IV. Oui, car c'est bien beau d'avoir fait un film, mais avant de rentrer chez soi pour attendre de savoir si on a rentabilisé notre film et si on va avoir un césar, et bien il faut le faire connaître, son bébé. Et donc, il faut le promotionner. Promouvoir. Et ce n'est pas une mince affaire. Outre les interviews à Télérama, il faut aussi aller dans les salons pour essayer d'exporter le film. Et parfois ça marche, comme Caro et Jeunet qui ont cartonné sans trop qu'on sache pourquoi aux States.
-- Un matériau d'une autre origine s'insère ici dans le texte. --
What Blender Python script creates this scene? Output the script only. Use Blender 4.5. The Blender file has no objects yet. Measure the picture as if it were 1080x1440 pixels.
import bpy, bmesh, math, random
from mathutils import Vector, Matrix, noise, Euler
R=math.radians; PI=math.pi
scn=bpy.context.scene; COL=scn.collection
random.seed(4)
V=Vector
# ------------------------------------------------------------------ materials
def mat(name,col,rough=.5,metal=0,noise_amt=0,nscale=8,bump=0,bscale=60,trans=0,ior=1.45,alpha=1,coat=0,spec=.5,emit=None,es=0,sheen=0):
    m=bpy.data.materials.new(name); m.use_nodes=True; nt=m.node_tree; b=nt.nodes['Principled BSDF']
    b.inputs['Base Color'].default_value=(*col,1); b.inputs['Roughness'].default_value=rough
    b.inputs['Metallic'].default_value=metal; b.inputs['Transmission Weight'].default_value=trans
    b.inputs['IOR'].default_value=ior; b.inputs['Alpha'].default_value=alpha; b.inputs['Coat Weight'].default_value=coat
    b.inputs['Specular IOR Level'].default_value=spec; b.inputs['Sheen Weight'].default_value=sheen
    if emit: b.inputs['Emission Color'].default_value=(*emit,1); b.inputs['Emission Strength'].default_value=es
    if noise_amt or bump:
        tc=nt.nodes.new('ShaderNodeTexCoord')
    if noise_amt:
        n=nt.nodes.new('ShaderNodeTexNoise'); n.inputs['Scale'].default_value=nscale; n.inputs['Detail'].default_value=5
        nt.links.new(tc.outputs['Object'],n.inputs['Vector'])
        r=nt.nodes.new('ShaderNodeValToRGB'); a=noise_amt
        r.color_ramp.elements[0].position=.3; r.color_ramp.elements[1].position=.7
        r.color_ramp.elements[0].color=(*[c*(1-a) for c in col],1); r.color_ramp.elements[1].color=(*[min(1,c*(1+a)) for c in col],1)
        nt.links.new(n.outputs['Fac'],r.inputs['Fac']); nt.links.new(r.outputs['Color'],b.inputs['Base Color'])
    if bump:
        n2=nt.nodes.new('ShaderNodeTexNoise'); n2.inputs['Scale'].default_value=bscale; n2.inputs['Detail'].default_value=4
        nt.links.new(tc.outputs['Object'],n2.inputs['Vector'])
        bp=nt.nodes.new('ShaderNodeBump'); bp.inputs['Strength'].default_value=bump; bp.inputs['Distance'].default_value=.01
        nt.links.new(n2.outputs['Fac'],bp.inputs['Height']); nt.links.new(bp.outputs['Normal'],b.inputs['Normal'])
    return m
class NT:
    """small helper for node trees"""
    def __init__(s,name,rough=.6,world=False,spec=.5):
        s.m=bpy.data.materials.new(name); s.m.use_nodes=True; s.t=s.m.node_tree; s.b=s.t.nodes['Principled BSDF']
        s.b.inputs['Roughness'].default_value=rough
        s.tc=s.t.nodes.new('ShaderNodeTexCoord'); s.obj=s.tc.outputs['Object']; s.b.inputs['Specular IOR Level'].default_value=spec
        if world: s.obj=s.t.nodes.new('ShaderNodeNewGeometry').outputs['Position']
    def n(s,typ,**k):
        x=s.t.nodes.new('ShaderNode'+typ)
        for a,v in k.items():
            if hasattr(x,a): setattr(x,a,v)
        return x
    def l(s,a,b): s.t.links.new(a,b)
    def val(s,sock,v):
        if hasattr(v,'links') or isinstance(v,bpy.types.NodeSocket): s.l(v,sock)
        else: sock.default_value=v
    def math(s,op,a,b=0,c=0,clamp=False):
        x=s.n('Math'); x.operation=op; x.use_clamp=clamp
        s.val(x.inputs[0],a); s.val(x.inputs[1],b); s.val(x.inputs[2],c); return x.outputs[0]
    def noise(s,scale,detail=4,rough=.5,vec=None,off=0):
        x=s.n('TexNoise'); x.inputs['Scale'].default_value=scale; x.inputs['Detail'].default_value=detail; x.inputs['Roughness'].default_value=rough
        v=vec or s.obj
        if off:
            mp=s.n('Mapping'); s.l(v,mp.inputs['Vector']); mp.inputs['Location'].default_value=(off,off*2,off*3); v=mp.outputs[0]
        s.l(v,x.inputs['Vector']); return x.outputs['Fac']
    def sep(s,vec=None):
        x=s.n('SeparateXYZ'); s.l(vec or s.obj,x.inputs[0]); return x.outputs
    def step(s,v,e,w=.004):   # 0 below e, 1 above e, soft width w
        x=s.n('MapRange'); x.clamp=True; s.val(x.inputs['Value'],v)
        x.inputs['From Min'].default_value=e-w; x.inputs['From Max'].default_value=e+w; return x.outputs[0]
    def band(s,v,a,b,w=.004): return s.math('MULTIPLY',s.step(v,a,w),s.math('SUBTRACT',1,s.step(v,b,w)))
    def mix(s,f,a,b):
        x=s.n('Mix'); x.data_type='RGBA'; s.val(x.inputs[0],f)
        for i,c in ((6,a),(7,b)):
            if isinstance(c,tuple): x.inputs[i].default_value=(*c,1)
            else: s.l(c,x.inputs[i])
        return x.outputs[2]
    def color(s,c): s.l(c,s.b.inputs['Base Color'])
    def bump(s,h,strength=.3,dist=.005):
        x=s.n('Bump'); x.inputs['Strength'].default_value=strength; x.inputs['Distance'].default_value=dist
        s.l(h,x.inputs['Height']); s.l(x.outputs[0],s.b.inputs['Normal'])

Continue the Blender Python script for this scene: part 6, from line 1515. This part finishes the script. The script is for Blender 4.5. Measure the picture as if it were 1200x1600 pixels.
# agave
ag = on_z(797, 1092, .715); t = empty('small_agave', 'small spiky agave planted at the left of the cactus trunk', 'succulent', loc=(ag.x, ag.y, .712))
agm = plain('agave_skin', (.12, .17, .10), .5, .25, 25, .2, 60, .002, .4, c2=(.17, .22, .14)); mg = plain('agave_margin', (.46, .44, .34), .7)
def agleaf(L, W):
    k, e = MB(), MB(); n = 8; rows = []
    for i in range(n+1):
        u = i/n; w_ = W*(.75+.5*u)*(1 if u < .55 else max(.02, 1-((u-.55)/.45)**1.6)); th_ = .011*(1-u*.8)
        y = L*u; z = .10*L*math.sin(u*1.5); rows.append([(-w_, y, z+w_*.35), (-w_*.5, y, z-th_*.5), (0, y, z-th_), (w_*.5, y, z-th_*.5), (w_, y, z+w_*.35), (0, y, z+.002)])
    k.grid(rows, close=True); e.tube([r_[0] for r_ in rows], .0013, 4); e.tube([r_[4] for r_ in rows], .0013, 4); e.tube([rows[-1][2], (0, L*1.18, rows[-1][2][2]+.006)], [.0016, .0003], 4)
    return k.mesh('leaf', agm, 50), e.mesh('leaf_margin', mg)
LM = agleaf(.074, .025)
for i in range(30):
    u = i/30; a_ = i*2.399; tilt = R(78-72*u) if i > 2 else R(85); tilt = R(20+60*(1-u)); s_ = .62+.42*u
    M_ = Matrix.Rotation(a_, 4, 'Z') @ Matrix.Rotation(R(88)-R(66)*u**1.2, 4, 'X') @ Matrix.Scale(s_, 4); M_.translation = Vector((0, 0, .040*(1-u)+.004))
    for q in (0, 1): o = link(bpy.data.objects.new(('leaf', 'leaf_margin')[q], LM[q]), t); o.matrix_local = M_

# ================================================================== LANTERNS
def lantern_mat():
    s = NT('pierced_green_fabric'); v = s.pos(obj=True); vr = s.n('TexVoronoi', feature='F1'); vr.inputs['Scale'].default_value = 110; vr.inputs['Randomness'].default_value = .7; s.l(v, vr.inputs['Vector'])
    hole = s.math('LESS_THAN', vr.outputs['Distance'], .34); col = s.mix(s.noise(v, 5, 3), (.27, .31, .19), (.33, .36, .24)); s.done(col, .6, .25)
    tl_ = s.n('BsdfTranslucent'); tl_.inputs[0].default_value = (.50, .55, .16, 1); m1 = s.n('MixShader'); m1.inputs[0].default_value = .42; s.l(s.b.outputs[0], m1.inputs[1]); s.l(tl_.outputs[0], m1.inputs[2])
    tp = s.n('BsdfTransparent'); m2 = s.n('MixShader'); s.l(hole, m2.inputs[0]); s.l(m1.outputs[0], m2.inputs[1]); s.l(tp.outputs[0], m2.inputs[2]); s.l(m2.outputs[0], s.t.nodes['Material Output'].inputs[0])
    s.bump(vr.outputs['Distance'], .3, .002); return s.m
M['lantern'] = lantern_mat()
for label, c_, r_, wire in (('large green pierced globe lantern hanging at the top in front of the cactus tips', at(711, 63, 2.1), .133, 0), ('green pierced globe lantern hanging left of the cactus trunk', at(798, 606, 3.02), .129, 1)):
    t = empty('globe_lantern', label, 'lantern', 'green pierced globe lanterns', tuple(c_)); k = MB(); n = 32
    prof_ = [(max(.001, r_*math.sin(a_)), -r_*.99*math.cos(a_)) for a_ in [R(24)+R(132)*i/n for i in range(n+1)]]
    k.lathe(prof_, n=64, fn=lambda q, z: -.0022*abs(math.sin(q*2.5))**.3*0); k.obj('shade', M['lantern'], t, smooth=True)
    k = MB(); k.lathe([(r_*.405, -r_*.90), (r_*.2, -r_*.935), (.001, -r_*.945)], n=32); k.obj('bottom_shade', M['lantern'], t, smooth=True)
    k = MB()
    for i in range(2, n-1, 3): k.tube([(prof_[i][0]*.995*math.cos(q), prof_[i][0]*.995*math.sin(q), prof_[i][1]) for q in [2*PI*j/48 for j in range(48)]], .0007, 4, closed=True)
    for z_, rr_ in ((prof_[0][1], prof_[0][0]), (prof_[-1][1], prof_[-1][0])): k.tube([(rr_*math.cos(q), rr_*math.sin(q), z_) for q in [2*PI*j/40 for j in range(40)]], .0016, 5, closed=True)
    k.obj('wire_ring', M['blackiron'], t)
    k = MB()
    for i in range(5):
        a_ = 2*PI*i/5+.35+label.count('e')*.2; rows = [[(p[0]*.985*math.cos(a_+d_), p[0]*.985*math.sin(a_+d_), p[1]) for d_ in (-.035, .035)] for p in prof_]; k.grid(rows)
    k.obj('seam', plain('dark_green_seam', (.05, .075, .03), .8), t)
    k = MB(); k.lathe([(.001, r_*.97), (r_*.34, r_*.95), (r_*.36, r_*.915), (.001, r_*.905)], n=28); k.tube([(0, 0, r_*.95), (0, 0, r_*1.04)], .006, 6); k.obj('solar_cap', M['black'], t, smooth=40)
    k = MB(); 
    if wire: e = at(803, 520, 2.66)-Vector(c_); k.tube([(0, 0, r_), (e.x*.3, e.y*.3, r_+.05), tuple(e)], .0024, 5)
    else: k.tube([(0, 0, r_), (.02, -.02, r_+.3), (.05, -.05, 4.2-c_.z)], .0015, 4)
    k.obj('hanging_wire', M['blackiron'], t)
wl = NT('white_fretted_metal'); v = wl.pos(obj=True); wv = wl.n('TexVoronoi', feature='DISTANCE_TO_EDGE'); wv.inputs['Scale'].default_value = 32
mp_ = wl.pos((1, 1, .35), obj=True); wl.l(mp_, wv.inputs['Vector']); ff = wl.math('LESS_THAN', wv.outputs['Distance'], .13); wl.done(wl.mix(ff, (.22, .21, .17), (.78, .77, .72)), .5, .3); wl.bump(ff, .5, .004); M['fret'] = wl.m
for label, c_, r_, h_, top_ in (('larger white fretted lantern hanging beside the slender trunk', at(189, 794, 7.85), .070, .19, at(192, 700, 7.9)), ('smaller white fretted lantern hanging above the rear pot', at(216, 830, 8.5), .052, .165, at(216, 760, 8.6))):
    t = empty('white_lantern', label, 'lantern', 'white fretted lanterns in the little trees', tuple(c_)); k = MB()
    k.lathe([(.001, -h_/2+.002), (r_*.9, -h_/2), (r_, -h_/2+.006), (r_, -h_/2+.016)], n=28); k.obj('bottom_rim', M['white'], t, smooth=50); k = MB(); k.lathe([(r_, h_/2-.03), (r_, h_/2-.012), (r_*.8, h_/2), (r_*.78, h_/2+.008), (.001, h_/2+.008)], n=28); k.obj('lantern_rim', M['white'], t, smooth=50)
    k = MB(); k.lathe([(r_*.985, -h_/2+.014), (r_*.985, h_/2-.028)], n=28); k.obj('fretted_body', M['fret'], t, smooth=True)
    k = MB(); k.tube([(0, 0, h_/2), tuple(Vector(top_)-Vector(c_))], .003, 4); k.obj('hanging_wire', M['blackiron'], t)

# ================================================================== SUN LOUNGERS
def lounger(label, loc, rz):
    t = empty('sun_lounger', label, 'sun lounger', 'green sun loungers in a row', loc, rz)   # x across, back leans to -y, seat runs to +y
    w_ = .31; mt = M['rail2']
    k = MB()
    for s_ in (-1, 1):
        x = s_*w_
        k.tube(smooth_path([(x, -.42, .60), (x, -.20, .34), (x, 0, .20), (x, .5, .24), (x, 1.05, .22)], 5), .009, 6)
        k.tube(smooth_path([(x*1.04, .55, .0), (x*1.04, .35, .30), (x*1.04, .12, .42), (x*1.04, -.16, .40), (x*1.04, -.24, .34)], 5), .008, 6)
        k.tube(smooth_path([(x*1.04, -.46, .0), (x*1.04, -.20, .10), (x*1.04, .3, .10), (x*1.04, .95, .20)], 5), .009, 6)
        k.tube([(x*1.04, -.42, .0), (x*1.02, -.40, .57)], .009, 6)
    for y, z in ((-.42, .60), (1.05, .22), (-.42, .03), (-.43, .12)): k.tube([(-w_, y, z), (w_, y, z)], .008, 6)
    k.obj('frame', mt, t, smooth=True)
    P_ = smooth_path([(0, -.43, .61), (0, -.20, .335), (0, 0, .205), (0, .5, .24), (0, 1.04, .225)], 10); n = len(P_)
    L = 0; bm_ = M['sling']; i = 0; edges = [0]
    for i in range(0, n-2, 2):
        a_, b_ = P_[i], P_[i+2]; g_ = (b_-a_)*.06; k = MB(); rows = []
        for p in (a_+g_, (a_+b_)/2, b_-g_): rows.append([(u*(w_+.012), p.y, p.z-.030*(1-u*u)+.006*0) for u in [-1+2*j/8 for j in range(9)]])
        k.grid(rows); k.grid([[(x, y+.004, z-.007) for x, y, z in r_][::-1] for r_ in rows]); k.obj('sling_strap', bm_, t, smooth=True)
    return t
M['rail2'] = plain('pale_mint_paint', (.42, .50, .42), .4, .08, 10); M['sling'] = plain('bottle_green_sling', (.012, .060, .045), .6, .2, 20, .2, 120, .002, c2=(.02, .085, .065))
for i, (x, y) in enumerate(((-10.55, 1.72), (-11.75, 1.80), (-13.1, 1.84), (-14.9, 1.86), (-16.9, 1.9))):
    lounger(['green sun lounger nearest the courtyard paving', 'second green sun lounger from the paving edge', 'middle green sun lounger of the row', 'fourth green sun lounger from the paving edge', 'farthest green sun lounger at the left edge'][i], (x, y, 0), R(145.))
La distribution implique aussi une part de programmation : dégoter des réseaux pour distribuer le film. Parce que sinon, le film ne sortira pas dans un nombre suffisant de salles et ne rentrera pas dans ses frais, comme Scott Pilgrim. Mais heureusement, plus tard, il y aura la version DVD. Et si j'avais retenu mon cours d'économie des médias, je pourrais vous dire avec précision la part que la vente de tickets représente dans les recettes d'un film, mais non, alors je me contenterais de dire que de nos jours, cette fraction, sans être négligeable, ne constitue plus la façon principale de rembourser ceux qui ont financé le film.
Voilà, notre beau bébé est né, après moult péripéties, depuis son incubation dans les neurones du scénariste jusqu'aux négociations pour qu'il soit diffusé le plus largement possible. Après, savoir s'il va marcher ou pas, c'est une autre histoire.
PS : milles excuses, j'ai un peu mélangé le système Hollywoodien et le système à l'européenne. Il y a des différences. Tant pis.